A recent interview with Howard Marks (Trades, Portfolio):

Mr. Marks, next week Wall Street will celebrate the fifth anniversary of the end of the equity bear market. What are your thoughts when you’re looking back to the dark days of the financial crisis?
Because people play an important role in determining the course of the financial markets, stock prices move like a manic-depressive. Of course, there were some severe fundamental problems in the years 2008 and 2009: The economy was bad, capital markets were closed, and Lehman Brothers and other financials firms went bankrupt. But most people exaggerated that into a belief that the world was ending. In line with that, asset prices were ridiculously low. Therefore, five years ago the key to making money was to have money to spend and the nerve to spend it. In other words: To do the exact opposite of what most people were doing erroneously at that time.

And what’s your take on the stock market today, half a decade later?
Around the beginning 0f 2012 it was clear that a lot of recovery from the crisis had taken place. The economy, investor psychology and the price of credit investments had recovered, and pro risk behavior had started to return to the markets. Because of that, our mantra at Oaktree Capital for the last few years has been: «move forward, but with caution». Although a lot has changed since then I think it’s still appropriate to keep the same mantra. Today, things are not cheap anymore. Rather I would describe the price of most assets as being on the high side of fair. We’re not in the low of the crisis like five years ago. But similarly, I don’t think we’re in a bubble.

This week, the S&P 500 printed a new intraday all-time high. What indicators are you looking at to feel the pulse of the market?
The easy thing to look at is the P/E ratio on the S&P 500. The post war norm is about 16 and the lowest point I’ve ever seen was in the late seventies when it got down to 7. At the beginning of 2012 it was around 11 which was very cheap too. During the financial crisis stock prices went down and then they came back up somewhat. At the same time, company profits moved ahead sharply, which reduced the ratio of price to earnings. So equities were extremely cheap, as I wrote in March 2012 in one of my memos called «Déjà Vu All Over Again». But we’re not there anymore.

So where do we stand now?
Let’s think about a pendulum: It swings from too rich to too cheap, but it never swings halfway and stops. And it never swings halfway and goes back to where it came from. As stocks do better, more people jump on board.
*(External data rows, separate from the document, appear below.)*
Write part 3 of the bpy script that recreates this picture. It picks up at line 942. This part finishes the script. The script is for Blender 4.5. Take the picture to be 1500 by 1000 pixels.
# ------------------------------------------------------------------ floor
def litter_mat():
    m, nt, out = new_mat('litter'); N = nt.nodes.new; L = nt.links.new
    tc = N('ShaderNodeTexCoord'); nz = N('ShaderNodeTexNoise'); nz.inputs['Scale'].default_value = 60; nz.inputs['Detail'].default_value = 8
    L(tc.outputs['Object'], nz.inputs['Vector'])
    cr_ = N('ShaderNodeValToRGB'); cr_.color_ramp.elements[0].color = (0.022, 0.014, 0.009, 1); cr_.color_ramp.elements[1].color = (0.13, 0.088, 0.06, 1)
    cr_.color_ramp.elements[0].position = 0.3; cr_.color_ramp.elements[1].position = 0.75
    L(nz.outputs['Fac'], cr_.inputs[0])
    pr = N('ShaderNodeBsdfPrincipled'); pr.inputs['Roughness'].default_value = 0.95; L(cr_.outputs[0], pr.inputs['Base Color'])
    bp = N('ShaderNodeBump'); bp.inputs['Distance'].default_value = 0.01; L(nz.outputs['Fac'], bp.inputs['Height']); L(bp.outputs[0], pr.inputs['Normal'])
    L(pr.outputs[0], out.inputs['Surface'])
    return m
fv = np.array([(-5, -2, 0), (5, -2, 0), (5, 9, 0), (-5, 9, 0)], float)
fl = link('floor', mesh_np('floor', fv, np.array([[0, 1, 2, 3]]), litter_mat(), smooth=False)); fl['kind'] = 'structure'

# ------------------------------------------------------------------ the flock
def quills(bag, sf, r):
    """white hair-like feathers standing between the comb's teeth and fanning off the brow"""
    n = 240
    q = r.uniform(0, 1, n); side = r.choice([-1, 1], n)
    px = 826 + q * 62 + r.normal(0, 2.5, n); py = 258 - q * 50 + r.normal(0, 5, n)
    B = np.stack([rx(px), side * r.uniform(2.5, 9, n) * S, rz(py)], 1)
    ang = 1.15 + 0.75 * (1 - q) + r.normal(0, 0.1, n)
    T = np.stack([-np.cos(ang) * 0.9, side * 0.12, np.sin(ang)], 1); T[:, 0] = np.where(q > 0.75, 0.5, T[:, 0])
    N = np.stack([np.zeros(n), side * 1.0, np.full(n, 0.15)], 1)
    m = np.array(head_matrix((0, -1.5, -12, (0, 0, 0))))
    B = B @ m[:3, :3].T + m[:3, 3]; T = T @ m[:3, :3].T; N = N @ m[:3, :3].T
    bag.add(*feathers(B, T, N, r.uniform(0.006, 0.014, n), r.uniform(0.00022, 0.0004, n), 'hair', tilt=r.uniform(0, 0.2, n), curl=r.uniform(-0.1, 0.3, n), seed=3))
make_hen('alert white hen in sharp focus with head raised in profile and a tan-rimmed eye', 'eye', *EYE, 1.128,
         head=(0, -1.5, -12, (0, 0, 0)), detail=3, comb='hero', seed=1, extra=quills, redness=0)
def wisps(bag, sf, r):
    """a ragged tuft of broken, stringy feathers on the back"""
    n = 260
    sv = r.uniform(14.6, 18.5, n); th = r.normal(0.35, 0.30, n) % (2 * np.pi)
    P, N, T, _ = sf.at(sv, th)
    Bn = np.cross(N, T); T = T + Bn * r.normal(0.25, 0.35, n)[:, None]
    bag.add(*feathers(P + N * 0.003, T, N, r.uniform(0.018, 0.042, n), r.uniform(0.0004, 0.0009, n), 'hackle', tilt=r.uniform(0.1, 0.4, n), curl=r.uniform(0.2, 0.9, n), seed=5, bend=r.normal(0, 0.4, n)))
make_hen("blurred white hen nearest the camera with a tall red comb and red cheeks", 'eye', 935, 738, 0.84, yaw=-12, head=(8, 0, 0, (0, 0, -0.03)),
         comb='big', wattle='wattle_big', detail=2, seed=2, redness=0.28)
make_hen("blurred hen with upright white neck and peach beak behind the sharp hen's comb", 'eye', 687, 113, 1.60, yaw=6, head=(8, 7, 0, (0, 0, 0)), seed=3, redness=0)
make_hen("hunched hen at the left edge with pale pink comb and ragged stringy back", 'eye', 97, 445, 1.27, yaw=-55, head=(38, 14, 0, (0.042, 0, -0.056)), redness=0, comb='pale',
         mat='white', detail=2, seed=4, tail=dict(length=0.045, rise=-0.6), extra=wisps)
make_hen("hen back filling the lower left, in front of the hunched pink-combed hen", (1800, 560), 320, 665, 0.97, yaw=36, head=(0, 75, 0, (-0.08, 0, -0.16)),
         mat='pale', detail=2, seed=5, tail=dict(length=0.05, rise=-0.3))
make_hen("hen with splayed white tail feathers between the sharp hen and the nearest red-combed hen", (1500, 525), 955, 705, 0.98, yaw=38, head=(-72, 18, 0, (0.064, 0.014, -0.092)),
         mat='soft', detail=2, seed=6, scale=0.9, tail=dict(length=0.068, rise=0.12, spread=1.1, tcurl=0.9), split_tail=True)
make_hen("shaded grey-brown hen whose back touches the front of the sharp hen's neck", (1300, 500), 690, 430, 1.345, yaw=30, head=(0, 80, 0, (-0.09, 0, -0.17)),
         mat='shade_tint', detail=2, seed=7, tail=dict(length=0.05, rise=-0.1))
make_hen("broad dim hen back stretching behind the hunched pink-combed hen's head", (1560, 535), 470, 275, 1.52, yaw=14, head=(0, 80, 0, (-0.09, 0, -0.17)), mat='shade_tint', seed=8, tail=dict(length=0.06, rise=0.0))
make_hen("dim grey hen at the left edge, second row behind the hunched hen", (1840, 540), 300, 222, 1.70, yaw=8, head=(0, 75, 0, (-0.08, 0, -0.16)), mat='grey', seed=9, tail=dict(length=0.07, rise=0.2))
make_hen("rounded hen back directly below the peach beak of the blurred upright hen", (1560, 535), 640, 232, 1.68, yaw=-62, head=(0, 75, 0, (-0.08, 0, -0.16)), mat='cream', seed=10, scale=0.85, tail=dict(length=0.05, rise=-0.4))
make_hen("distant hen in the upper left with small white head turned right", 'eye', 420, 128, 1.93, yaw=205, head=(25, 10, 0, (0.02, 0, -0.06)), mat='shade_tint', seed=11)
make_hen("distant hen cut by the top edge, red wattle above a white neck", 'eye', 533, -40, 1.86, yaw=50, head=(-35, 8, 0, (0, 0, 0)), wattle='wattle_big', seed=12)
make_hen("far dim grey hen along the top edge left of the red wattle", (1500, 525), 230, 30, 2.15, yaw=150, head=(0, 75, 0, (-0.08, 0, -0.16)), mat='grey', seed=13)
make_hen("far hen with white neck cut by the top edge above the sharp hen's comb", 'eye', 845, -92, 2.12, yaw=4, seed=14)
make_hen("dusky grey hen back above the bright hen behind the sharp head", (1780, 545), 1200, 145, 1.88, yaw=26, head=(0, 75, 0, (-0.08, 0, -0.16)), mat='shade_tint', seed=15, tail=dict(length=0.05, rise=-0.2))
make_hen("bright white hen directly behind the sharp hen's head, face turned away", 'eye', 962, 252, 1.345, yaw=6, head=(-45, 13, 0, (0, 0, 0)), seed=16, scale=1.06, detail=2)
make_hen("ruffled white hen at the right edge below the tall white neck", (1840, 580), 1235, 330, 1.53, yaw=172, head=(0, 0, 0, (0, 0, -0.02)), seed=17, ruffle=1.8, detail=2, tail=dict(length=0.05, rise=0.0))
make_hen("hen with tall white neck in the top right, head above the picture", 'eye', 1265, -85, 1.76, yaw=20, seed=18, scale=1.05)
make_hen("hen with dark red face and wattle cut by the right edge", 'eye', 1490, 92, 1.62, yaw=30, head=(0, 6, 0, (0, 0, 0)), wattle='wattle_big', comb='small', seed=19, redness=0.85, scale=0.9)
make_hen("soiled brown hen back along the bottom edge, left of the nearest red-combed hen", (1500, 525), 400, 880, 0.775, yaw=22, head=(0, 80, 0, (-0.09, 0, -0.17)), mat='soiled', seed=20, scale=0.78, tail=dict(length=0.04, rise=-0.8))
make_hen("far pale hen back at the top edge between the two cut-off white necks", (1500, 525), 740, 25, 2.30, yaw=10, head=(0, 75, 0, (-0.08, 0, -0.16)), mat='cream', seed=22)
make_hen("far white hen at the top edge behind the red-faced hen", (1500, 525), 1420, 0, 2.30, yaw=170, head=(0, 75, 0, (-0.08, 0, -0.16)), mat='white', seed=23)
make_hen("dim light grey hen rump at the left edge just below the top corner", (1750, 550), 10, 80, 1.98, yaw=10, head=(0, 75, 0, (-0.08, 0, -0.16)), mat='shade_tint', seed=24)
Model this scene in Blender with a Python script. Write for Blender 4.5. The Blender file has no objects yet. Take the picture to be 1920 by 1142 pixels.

From 1960 to the late nineties everybody thought that owning stocks was the way to get rich with no risk. Stocks, which had always gone up 10% a year on average, went up 20% on average in the nineties. Then, from 2000 to 2012 with the burst of the dot-com bubble and later the financial crisis, people fell out of love with stocks, causing them to get too cheap. Now people are in the process of falling in love again. And every year that stocks do well wins a few more converts until eventually the last person jumps on board. And that’s the top of the upswing. But I don’t think that craze is back now. That’s a reason for optimism, because that means more affection can develop.